What the task asks —
Read the records and write them out again exactly.

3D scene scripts

-----

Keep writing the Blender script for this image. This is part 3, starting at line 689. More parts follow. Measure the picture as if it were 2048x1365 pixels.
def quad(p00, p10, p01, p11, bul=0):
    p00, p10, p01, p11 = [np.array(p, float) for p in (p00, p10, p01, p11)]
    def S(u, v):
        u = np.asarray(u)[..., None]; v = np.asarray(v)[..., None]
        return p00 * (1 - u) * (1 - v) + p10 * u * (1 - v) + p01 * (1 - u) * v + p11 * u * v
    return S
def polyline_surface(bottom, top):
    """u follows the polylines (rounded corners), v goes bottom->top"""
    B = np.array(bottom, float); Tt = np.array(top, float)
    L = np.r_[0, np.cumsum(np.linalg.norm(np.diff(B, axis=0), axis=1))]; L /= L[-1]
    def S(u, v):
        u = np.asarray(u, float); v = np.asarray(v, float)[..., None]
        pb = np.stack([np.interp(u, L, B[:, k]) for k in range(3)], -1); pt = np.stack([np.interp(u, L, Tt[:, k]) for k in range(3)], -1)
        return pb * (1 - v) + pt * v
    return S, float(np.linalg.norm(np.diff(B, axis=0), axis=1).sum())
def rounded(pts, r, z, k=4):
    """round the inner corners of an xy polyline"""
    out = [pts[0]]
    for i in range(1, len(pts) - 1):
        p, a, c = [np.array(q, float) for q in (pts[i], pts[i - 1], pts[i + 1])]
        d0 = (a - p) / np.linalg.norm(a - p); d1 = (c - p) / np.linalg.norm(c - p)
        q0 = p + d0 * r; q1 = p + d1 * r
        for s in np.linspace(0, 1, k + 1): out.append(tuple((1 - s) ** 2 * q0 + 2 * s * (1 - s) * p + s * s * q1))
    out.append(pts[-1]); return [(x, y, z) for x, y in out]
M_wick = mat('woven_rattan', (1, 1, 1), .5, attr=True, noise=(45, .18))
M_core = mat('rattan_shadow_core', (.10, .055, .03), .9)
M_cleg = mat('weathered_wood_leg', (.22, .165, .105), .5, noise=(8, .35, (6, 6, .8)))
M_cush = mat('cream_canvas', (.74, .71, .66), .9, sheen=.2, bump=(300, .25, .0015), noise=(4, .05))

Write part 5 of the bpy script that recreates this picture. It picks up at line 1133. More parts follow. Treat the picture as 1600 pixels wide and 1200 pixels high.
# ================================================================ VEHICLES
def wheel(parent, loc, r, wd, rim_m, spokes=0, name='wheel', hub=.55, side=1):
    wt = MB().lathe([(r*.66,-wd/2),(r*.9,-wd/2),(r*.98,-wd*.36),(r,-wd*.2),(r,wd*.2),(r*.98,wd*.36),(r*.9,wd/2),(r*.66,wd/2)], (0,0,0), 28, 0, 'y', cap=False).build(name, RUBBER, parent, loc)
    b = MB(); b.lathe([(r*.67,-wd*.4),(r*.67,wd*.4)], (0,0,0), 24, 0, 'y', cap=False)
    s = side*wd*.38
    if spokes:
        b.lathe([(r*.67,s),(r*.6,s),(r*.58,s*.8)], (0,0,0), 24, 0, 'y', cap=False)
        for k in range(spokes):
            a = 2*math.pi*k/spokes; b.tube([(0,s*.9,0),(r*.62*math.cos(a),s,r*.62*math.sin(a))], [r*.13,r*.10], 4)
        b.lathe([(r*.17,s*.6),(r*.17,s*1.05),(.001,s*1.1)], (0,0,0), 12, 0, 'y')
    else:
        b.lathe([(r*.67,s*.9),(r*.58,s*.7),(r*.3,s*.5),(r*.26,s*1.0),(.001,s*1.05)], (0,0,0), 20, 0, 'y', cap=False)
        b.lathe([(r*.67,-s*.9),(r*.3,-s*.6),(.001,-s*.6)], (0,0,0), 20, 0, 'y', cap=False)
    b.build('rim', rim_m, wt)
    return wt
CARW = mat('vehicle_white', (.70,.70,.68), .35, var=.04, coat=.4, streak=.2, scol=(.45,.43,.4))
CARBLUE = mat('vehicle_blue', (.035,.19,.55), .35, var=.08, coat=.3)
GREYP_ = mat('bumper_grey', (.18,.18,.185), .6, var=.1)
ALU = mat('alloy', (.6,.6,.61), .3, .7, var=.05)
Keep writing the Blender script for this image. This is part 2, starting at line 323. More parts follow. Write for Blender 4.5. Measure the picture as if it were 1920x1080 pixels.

-----

The reply —
Keep writing the Blender script for this image. This is part 3, starting at line 689. More parts follow. Measure the picture as if it were 2048x1365 pixels.
def quad(p00, p10, p01, p11, bul=0):
    p00, p10, p01, p11 = [np.array(p, float) for p in (p00, p10, p01, p11)]
    def S(u, v):
        u = np.asarray(u)[..., None]; v = np.asarray(v)[..., None]
        return p00 * (1 - u) * (1 - v) + p10 * u * (1 - v) + p01 * (1 - u) * v + p11 * u * v
    return S
def polyline_surface(bottom, top):
    """u follows the polylines (rounded corners), v goes bottom->top"""
    B = np.array(bottom, float); Tt = np.array(top, float)
    L = np.r_[0, np.cumsum(np.linalg.norm(np.diff(B, axis=0), axis=1))]; L /= L[-1]
    def S(u, v):
        u = np.asarray(u, float); v = np.asarray(v, float)[..., None]
        pb = np.stack([np.interp(u, L, B[:, k]) for k in range(3)], -1); pt = np.stack([np.interp(u, L, Tt[:, k]) for k in range(3)], -1)
        return pb * (1 - v) + pt * v
    return S, float(np.linalg.norm(np.diff(B, axis=0), axis=1).sum())
def rounded(pts, r, z, k=4):
    """round the inner corners of an xy polyline"""
    out = [pts[0]]
    for i in range(1, len(pts) - 1):
        p, a, c = [np.array(q, float) for q in (pts[i], pts[i - 1], pts[i + 1])]
        d0 = (a - p) / np.linalg.norm(a - p); d1 = (c - p) / np.linalg.norm(c - p)
        q0 = p + d0 * r; q1 = p + d1 * r
        for s in np.linspace(0, 1, k + 1): out.append(tuple((1 - s) ** 2 * q0 + 2 * s * (1 - s) * p + s * s * q1))
    out.append(pts[-1]); return [(x, y, z) for x, y in out]
M_wick = mat('woven_rattan', (1, 1, 1), .5, attr=True, noise=(45, .18))
M_core = mat('rattan_shadow_core', (.10, .055, .03), .9)
M_cleg = mat('weathered_wood_leg', (.22, .165, .105), .5, noise=(8, .35, (6, 6, .8)))
M_cush = mat('cream_canvas', (.74, .71, .66), .9, sheen=.2, bump=(300, .25, .0015), noise=(4, .05))

Write part 5 of the bpy script that recreates this picture. It picks up at line 1133. More parts follow. Treat the picture as 1600 pixels wide and 1200 pixels high.
# ================================================================ VEHICLES
def wheel(parent, loc, r, wd, rim_m, spokes=0, name='wheel', hub=.55, side=1):
    wt = MB().lathe([(r*.66,-wd/2),(r*.9,-wd/2),(r*.98,-wd*.36),(r,-wd*.2),(r,wd*.2),(r*.98,wd*.36),(r*.9,wd/2),(r*.66,wd/2)], (0,0,0), 28, 0, 'y', cap=False).build(name, RUBBER, parent, loc)
    b = MB(); b.lathe([(r*.67,-wd*.4),(r*.67,wd*.4)], (0,0,0), 24, 0, 'y', cap=False)
    s = side*wd*.38
    if spokes:
        b.lathe([(r*.67,s),(r*.6,s),(r*.58,s*.8)], (0,0,0), 24, 0, 'y', cap=False)
        for k in range(spokes):
            a = 2*math.pi*k/spokes; b.tube([(0,s*.9,0),(r*.62*math.cos(a),s,r*.62*math.sin(a))], [r*.13,r*.10], 4)
        b.lathe([(r*.17,s*.6),(r*.17,s*1.05),(.001,s*1.1)], (0,0,0), 12, 0, 'y')
    else:
        b.lathe([(r*.67,s*.9),(r*.58,s*.7),(r*.3,s*.5),(r*.26,s*1.0),(.001,s*1.05)], (0,0,0), 20, 0, 'y', cap=False)
        b.lathe([(r*.67,-s*.9),(r*.3,-s*.6),(.001,-s*.6)], (0,0,0), 20, 0, 'y', cap=False)
    b.build('rim', rim_m, wt)
    return wt
CARW = mat('vehicle_white', (.70,.70,.68), .35, var=.04, coat=.4, streak=.2, scol=(.45,.43,.4))
CARBLUE = mat('vehicle_blue', (.035,.19,.55), .35, var=.08, coat=.3)
GREYP_ = mat('bumper_grey', (.18,.18,.185), .6, var=.1)
ALU = mat('alloy', (.6,.6,.61), .3, .7, var=.05)
Keep writing the Blender script for this image. This is part 2, starting at line 323. More parts follow. Write for Blender 4.5. Measure the picture as if it were 1920x1080 pixels.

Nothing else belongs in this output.